The Father and Son are interrelated to an extent that is impossible for us to fully define and in such a way that we are inherently incapable of reproducing. But, we can represent the image of this relation by serving as an interrelated body. John reports Jesus as proposing this very concept on several occasions.

John 10:30 “I and the Father are one.”

John 17:11 “I am no longer in the world; and yet they themselves are in the world, and I come to You Holy Father, keep them in Your name, the name which You have given Me, that they may be one even as We are.”

John 17:22-23 “The glory which You have given Me I have given to them, that they may be one, just as We are one; I in them and You in Me, that they may be perfected in unity, so that the world may know that You sent Me, and loved them, even as You have loved Me.”

We observe, even from these few passages, that Christ desires for us to live in unity not just for the sake of a peaceful existence among Christians but more importantly so that we might represent the relationship that the Son has with the Father.
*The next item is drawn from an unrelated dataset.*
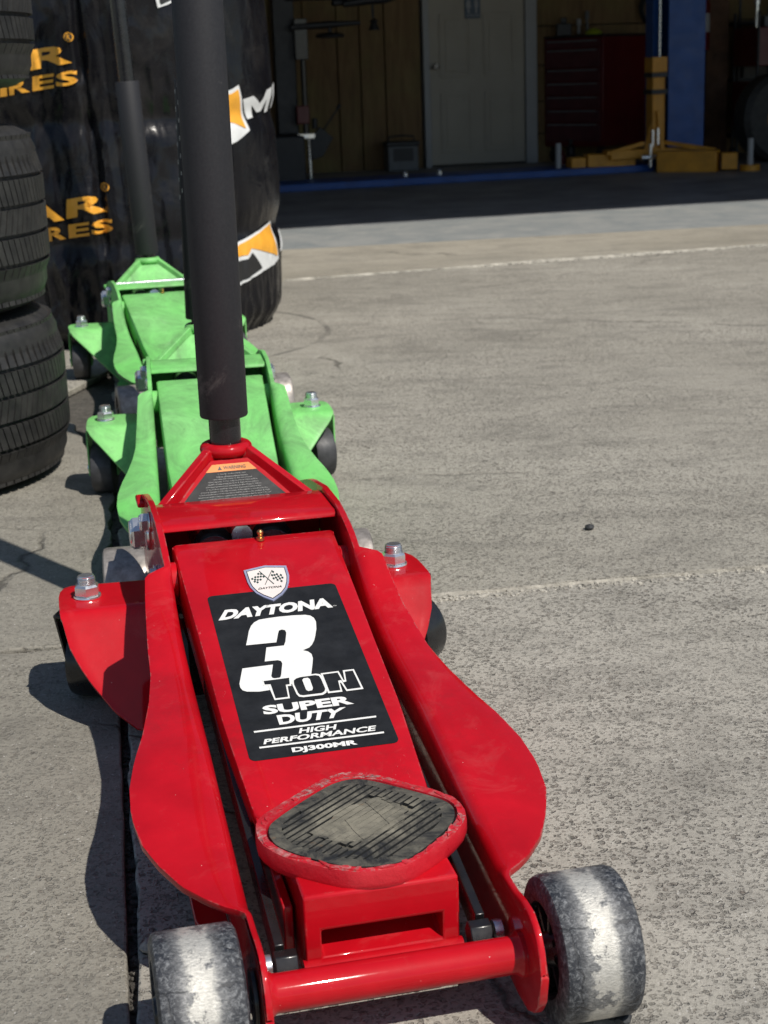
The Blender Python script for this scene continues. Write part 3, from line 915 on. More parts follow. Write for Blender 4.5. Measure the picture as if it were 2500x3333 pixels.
    # resample the pad outline at the rim's angles so the inner wall follows it
    def resample(poly, angs):
        pa_ = np.array([math.atan2(y - cy, x - cx) for x, y in poly]); pr_ = np.array([math.hypot(x - cx, y - cy) for x, y in poly])
        o_ = np.argsort(pa_); pa_, pr_ = pa_[o_], pr_[o_]
        pa_ = np.concatenate([pa_ - 2 * PI, pa_, pa_ + 2 * PI]); pr_ = np.tile(pr_, 3)
        return [(cx + float(np.interp(t, pa_, pr_)) * math.cos(t), cy + float(np.interp(t, pa_, pr_)) * math.sin(t)) for t in angs]
    angs = [math.atan2(y - cy, x - cx) for x, y in rim]
    pin = resample(pad, angs)
    rings = [ring(rim, .60, .086), ring(rim, .80, .0905), ring(rim, .955, .0955), ring(rim, .995, .0990), ring(rim, 1.0, .1025), ring(rim, 1.0, .1095, .0005), ring(rim, .99, .1130, .0008),
             [(x, y, .1137 + .0011 * noise.noise(Vector((x * 130, y * 130, 2)))) for x, y in [(cx + (q[0] - cx) * 1.03, cy + (q[1] - cy) * 1.03) for q in pin]],
             [(x, y, .109) for x, y in [(cx + (q[0] - cx) * 1.012, cy + (q[1] - cy) * 1.012) for q in pin]]]
    vs = [p for r_ in rings for p in r_]
    fs = [(k * n + i, k * n + (i + 1) % n, (k + 1) * n + (i + 1) % n, (k + 1) * n + i) for k in range(len(rings) - 1) for i in range(n)]
    fs.append(tuple(range(n - 1, -1, -1))); fs.append(tuple((len(rings) - 1) * n + i for i in range(n)))
    mb.add(vs, fs)
    saddle = mb.build("saddle", saddle_mat, J, smooth=50, fix=False)
    if red:
        # torn flakes of the cup lip
        random.seed(5)
        for k in range(44):
            i = random.randrange(n)
            if random.random() < .45: i = random.choice([int(n * .10), int(n * .18), int(n * .22), int(n * .63), int(n * .78), int(n * .80), int(n * .90)]) + random.randint(-2, 2)
            i %= n
            x, y = rim[i]; q = pin[i]
            bx, by = x * .5 + q[0] * .5, y * .5 + q[1] * .5
            t = math.atan2(rim[(i + 1) % n][1] - rim[i - 1][1], rim[(i + 1) % n][0] - rim[i - 1][0])
            L = random.uniform(.002, .009); wd = random.uniform(.0007, .0026)
            mx = Matrix.Translation((bx, by, .1135)) @ Matrix.Rotation(t + random.uniform(-.4, .4), 4, 'Z') @ Matrix.Rotation(random.uniform(-.25, .25), 4, 'X')
            fl_ = MB()
            pts = [(-L, -wd * random.uniform(.3, 1)), (-L * .3, -wd), (L * .5, -wd * random.uniform(.4, 1.2)), (L, wd * random.uniform(-.3, .5)), (L * .3, wd), (-L * .6, wd * random.uniform(.4, 1.2))]
            fl_.prism(pts, lambda p: mx @ Vector((p[0], p[1], -.001)), lambda p: mx @ Vector((p[0], p[1], .0007)))
            fl_.build("paint_flake", saddle_mat, saddle, smooth=0)
    # rubber pad with ribs
    mb = MB()
    mb.prism(pad, lambda p: (p[0], p[1], .104), lambda p: (p[0], p[1], .1108))
    inner = [(cx + (x - cx) * .86, cy + (y - cy) * .86) for x, y in pad]
    # raised lip
    np_ = len(pad)
    for i in range(np_):
        j = (i + 1) % np_
        a0, a1, b0, b1 = pad[i], pad[j], inner[i], inner[j]
        mb.add([(*a0, .1108), (*a1, .1108), (*a1, .1133), (*a0, .1133), (*b0, .1108), (*b1, .1108), (*b1, .1135), (*b0, .1135)], [(0, 1, 2, 3), (3, 2, 6, 7), (7, 6, 5, 4)])
    d = Vector((.77, .64)).normalized(); nr = Vector((-d.y, d.x))
    def clip(c_):
        ts = []
        for i in range(np_):
            p, q = Vector(inner[i]), Vector(inner[(i + 1) % np_])
            a_, b_ = (p - Vector((cx, cy))).dot(nr) - c_, (q - Vector((cx, cy))).dot(nr) - c_
            if a_ * b_ < 0:
                h = p.lerp(q, a_ / (a_ - b_)); ts.append((h - Vector((cx, cy))).dot(d))
        return (min(ts), max(ts)) if len(ts) >= 2 else None
    def bar(c_, t0, t1, hw=.0021, z=.1136):
        o_ = Vector((cx, cy))
        P = [o_ + nr * (c_ - hw) + d * t0, o_ + nr * (c_ - hw) + d * t1, o_ + nr * (c_ + hw) + d * t1, o_ + nr * (c_ + hw) + d * t0]
        mb.prism([tuple(p) for p in P], lambda p: (p[0], p[1], .1107), lambda p: (p[0], p[1], z))
    for k in range(-9, 10):
        c_ = k * .0060
        iv = clip(c_)
        if not iv: continue
        if abs(k) >= 4:
            bar(c_, iv[0] - .001, iv[1] + .001, .0020, .1136 - .0005 * random.random())
        else:
            bar(c_, iv[0] - .001, iv[0] + random.uniform(.012, .02)); bar(c_, iv[1] - random.uniform(.012, .02), iv[1] + .001)
            bar(c_, iv[0] + .02, iv[1] - .02, .0020, .1131)
    worn = []
    for k in range(40):
        an = 2 * PI * k / 40
        rr_ = 1 + .28 * noise.fractal(Vector((math.cos(an) * 1.6, math.sin(an) * 1.6, 3)), 1, 2, 3)
        o2 = Vector((cx, cy)) + d * (.040 * rr_ * math.cos(an)) + nr * (.0235 * rr_ * math.sin(an))
        worn.append((o2.x, o2.y))
    mb.prism(worn, lambda p: (p[0], p[1], .1107), lambda p: (p[0], p[1], .1129 + .0004 * noise.noise(Vector((p[0] * 200, p[1] * 200, 0)))))
    for pts in (SCRA, SCRB):
        mb.tube([(x, y, .1130) for x, y in pts], .0005, 6)
    mb.build("rubber_pad", M_pad, J, smooth=0, bevel=0.0004, limit=60, fix=False)
    # link rods
    for s in (-1, 1):
        mb = MB()
        p0, p1 = Vector((s * .077, .58, .150)), Vector((s * .0735, .045, .051))
        mx, L = frame_to(p0, p1)
        mb.box((-.0035, -.011, 0), (.0035, .011, L), mx)
        mb.cyl((s * .0625, .036, .0505), (s * .079, .036, .0505), .0102, n=6)
        mb.build("link_rod", M_black, J, bevel=0.001)
        mb = MB(); mb.cyl((s * .081, .036, .0505), (s * .087, .036, .0505), .0085, n=20)
        mb.build("rod_nut", M_zinc, J)
    # inside: pump body
    mb = MB()
    mb.box((-.075, .60, .03), (.075, .84, .09))
    mb.cyl((-.036, .80, .172), (-.036, .655, .176), .0205, n=28); mb.cyl((.026, .80, .172), (.026, .655, .176), .0225, n=28)
    mb.build("pump_body", M_black, J)
    mb = MB()
    mb.lathe([(.0, 0), (.0215, 0), (.0215, .004), (0, .004)], (-.036, .6535, .1645), (-.036, .55, .1645), 28)
    mb.lathe([(.0, 0), (.024, 0), (.024, .004), (0, .004)], (.026, .6535, .1630), (.026, .55, .1630), 28)
    mb.cyl((-.006, .75, .17), (-.006, .645, .186), .011, n=20)
    mb.build("pump_collar", M_zinc, J)
    mb = MB(); mb.box((-.0905, .722, .06), (.0905, .727, .2015)); mb.build('yoke_wall', paint, J)
    # rear cross plate between the ears
    mb = MB()
    yz = [(.6195, .2030), (.6205, .2057), (.624, .2068), (.69, .2066), (.708, .2060), (.712, .201)]
    mb.add([(-.0908, y, z) for y, z in yz] + [(.0908, y, z) for y, z in yz], [(i, i + 1, len(yz) + i + 1, len(yz) + i) for i in range(len(yz) - 1)])
    mb.build("cover_plate", paint, J, smooth=40, solid=-0.004, bevel=0.001, limit=60, fix=False)
    if red:
        v_, f_ = text_geo("DAYTONA", 0.02)
        mb2 = MB(); mb2.add([(-.062 + .124 * p[0] + .008 * p[1], .632 + .050 * p[1], .2072 + .0006 * p[1]) for p in v_], f_)
        mb2.build("embossed_lettering", M_red, J, smooth=0, fix=False, solid=.0009)
    # handle yoke: triangular plate, rails, ring
    mb = MB()
    top = Vector((0, .785, .240)); 
    for s in (-1, 1):
        a_, b_ = Vector((s * .087, .720, .190)), Vector((s * .0225, .772, .241))
        mx, L = frame_to(a_, b_)
        mb.box((-.0055, -.010, -.006), (.0055, .010, L + .004), mx)
    yo = 0.0 if red else -.004
    mb.add([(-.082, .722 + yo, .190), (.082, .722 + yo, .190), (.020, .765 + yo, .240), (-.020, .765 + yo, .240), (-.082, .727, .186), (.082, .727, .186), (.020, .772, .236), (-.020, .772, .236)], [(0, 1, 2, 3), (7, 6, 5, 4), (3, 2, 6, 7)])
    mb.cyl((0, .79, .215), (0, .79, .246), .0215, n=32)
    mb.torus((0, .79, .2475), (0, 0, 1), .0222, .0076, 40, 14)
    mb.cyl((-.09, .745, .17), (.09, .745, .17), .014, n=24)
    mb.build("handle_yoke", paint, J, smooth=40, bevel=0.0012, limit=50, fix=False)
    for s in (-1, 1):
        mb = MB(); mb.box((min(s * .091, s * .104), .79, .186), (max(s * .091, s * .104), .825, .1935)); mb.build("ear_lip", paint, J, bevel=0.002)
    # handle
    top_z = 1.18
    def hx(z): return lean * (z - .25)
    def hp(z): return (hx(z), .79, z)
    mb = MB(); mb.cyl(hp(.235), hp(top_z), .0178, n=40); mb.build("handle_tube", M_blacktube, J, smooth=40)
    mb = MB()
    mb.lathe([(.0178, 0), (.0262, .0006), (.0270, .0022), (.0270, sleeve_top - .2875), (.0262, sleeve_top - .286), (.0178, sleeve_top - .2855)], hp(.284 if red else .262), hp(3), 64)
    mb.build("foam_sleeve", M_foam, J, smooth=40)
    # rear caster brackets
    bz = .1165
    prof = [(.2000, .1120), (.1945, .0865), (.1855, .0690), (.176, .0550), (.155, .0300), (.134, .0140), (.1000, .0080)]
    if not red:
        prof = [(.1990, .1120), (.1950, .1040), (.1810, .0900), (.163, .0710), (.140, .0470), (.1000, .0060)]
    for s in (-1, 1):
        t = .005
        br = MB()
        def ay(z): return .655 - (.112 - z) * .9
        rows = [(.186, .748, bz), (.194, .742, bz), (.1985, .730, bz), (.2005, .712, bz), (.2010, .690, bz), (.2010, .668, bz), (.2010, .6625, bz - .0006), (.2008, .6582, bz - .0022), (.2006, .6553, bz - .005)]
        rows += [(interp(z, [(q[1], q[0]) for q in prof[::-1]]), ay(z), z) for z in np.linspace(.110, .010, 22)]
        nc = 8
        br.add([(s * (.0985 + (x - .0985) * q / nc), y - (.006 * (1 - q / nc) if y > .745 else 0), z) for x, y, z in rows for q in range(nc + 1)],
               [(r0 * (nc + 1) + q, r0 * (nc + 1) + q + 1, (r0 + 1) * (nc + 1) + q + 1, (r0 + 1) * (nc + 1) + q) if s > 0 else
                (r0 * (nc + 1) + q, (r0 + 1) * (nc + 1) + q, (r0 + 1) * (nc + 1) + q + 1, r0 * (nc + 1) + q + 1) for r0 in range(len(rows) - 1) for q in range(nc)])
        br.build("caster_bracket", paint, J, smooth=50, solid=BR_SOL, bevel=0.001, limit=60, fix=False)
        bolt_mb((s * .17, .703, bz), (0, 0, 1)).build("bracket_bolt", M_zinc, J, smooth=30)
        # caster
        ca = R(35 if s > 0 else 158) if red else R(12 if s > 0 else -8)
        cm = Matrix.Translation((s * .176, .703, 0)) @ Matrix.Rotation(ca, 4, 'Z')
        oy = -.014
        fk = MB()
        fk.cyl((s * .176, .703, .104), (s * .176, .703, bz - t), .024, n=28)
        for q in (-1, 1):
            fk.prism([(-.026, .104), (.026, .104), (.012 + oy, .030), (-.012 + oy, .030)], lambda p: cm @ Vector((q * .0215, p[0], p[1])), lambda p: cm @ Vector((q * .0245, p[0], p[1])))
        fk.box((-.0245, -.026, .101), (.0245, .026, .1045), cm)
        fo = fk.build("caster_fork", M_black if red else paint, J, bevel=0.0008)
        cw = MB()
        p0, p1 = cm @ Vector((-.0185, oy, .041)), cm @ Vector((.0185, oy, .041))
        cw.lathe([(.012, -.003), (.020, 0), (.034, 0), (.0395, .002), (.041, .006), (.041, .031), (.0395, .035), (.034, .037), (.020, .037), (.012, .040)], p0, p1, 44)
        cw.build("caster_wheel", M_black if red else M_grey_caster, fo, smooth=40)
        ax = MB(); ax.cyl(cm @ Vector((-.027, oy, .041)), cm @ Vector((.027, oy, .041)), .006, n=6); ax.build("caster_axle", M_zinc, fo)
    # bolts through the ears
    bolt_mb((-.0965, .745, .170), (-1, 0, 0), 1.35, False).build("pivot_bolt", M_zinc, J, smooth=30)
    bolt_mb((-.0965, .715, .190), (-1, 0, 0), .75, False).build("pivot_bolt", M_zinc, J, smooth=30)
    bolt_mb((.0965, .755, .168), (1, 0, 0), 1.15, False).build("pivot_bolt", M_brass if red else M_zinc, J, smooth=30)
    for s in (-1, 1):
        mb = MB()
        mb.lathe([(0, 0), (.0155, 0), (.0155, .0025), (.013, .0030), (.0155, .0036), (.0155, .006), (.012, .0066), (.012, .010), (0, .0105)], (s * .0965, .62, .155), (s * 1, .62, .155), 28)
        mb.build("pivot_cap", M_zinc, J)
    return J, arm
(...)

Although I do not agree with every bit of Stanley Grenz’ ethics, he still does a wonderful job in reminding readers that God has revealed Himself to us as a Holy Trinity and wants us to worship and reflect Him as such (See The Social God and Relational Self). Our view of the Body, and thus of the Church, should begin with our understanding of the Head of the Body, Christ Jesus, and the characteristics of His relationship with the Father and Spirit. Give me your thoughts on how viewing such a relationship as the foundation of our ecclesiastical structures might change the way we formulate our local congregations.